Für den zweiten Rechtsgang wird aus Gründen der Prozessökonomie auf Folgendes hingewiesen: Werden für die Ermittlung des Bodenwerts des Grundstücks im Gutachten mehrere durch den örtlichen Gutachterausschuss veröffentlichte Bodenrichtwerte herangezogen, ist von diesen für das Grundstück ermittelten Bodenrichtwerten auszugehen.
Bodenrichtwerte sind geeignet, wenn sie entsprechend den örtlichen Verhältnissen unter Berücksichtigung von Lage und Entwicklungszustand gegliedert und nach Art und Maß der baulichen Nutzung, Erschließungszustand und jeweils vorherrschender Grundstücksgestalt hinreichend bestimmt sind (§ 13 Abs. 2 WertV).
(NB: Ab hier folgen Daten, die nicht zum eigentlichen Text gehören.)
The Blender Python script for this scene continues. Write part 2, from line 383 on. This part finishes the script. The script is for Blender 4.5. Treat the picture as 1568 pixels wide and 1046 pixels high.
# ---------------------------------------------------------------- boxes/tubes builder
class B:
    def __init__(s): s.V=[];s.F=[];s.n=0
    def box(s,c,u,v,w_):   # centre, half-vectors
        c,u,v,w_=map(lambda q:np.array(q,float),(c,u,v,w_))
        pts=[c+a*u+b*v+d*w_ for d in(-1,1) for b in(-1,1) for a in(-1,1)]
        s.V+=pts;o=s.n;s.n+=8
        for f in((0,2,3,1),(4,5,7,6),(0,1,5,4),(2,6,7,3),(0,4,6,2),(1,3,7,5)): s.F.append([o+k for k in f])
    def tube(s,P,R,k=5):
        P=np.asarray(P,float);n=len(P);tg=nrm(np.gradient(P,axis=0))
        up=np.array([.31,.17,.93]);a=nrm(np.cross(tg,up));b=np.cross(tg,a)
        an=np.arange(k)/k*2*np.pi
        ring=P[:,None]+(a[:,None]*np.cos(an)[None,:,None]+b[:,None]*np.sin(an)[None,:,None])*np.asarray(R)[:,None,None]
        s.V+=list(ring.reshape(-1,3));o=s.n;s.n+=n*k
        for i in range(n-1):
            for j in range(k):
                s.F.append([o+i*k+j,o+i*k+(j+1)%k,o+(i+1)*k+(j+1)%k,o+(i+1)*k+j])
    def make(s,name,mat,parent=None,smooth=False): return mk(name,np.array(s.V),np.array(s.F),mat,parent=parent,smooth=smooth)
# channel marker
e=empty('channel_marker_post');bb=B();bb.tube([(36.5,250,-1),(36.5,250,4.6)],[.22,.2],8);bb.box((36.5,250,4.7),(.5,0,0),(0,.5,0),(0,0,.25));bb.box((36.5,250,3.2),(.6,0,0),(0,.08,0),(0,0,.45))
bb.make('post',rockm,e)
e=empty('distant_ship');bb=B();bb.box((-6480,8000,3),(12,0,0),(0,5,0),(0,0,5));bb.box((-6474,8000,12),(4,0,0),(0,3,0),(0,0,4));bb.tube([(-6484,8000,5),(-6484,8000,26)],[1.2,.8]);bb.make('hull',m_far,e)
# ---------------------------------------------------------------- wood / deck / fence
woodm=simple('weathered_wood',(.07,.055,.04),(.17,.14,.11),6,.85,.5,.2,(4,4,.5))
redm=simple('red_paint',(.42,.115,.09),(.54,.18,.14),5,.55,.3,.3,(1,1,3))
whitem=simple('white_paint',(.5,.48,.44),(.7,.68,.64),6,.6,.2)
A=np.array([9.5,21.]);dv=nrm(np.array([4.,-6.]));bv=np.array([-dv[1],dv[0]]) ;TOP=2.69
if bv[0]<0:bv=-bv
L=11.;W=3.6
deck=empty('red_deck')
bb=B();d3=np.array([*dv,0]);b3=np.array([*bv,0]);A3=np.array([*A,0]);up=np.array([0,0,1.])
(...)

Bodenrichtwerte sind überdies geeignet, wenn sie für eine Bodenrichtwertzone ermittelt sind, in der das Grundstück liegt.
Im Streitfall sind grundsätzlich zwei Bodenrichtwerte für die Ableitung des Bodenwerts geeignet. In welchem Umfang das Anliegergrundstück jeweils dem Straßen- oder Platzwert zuzuordnen ist, ist im Rahmen einer Einzelbewertung (vgl. § 194 BauGB) zu entscheiden.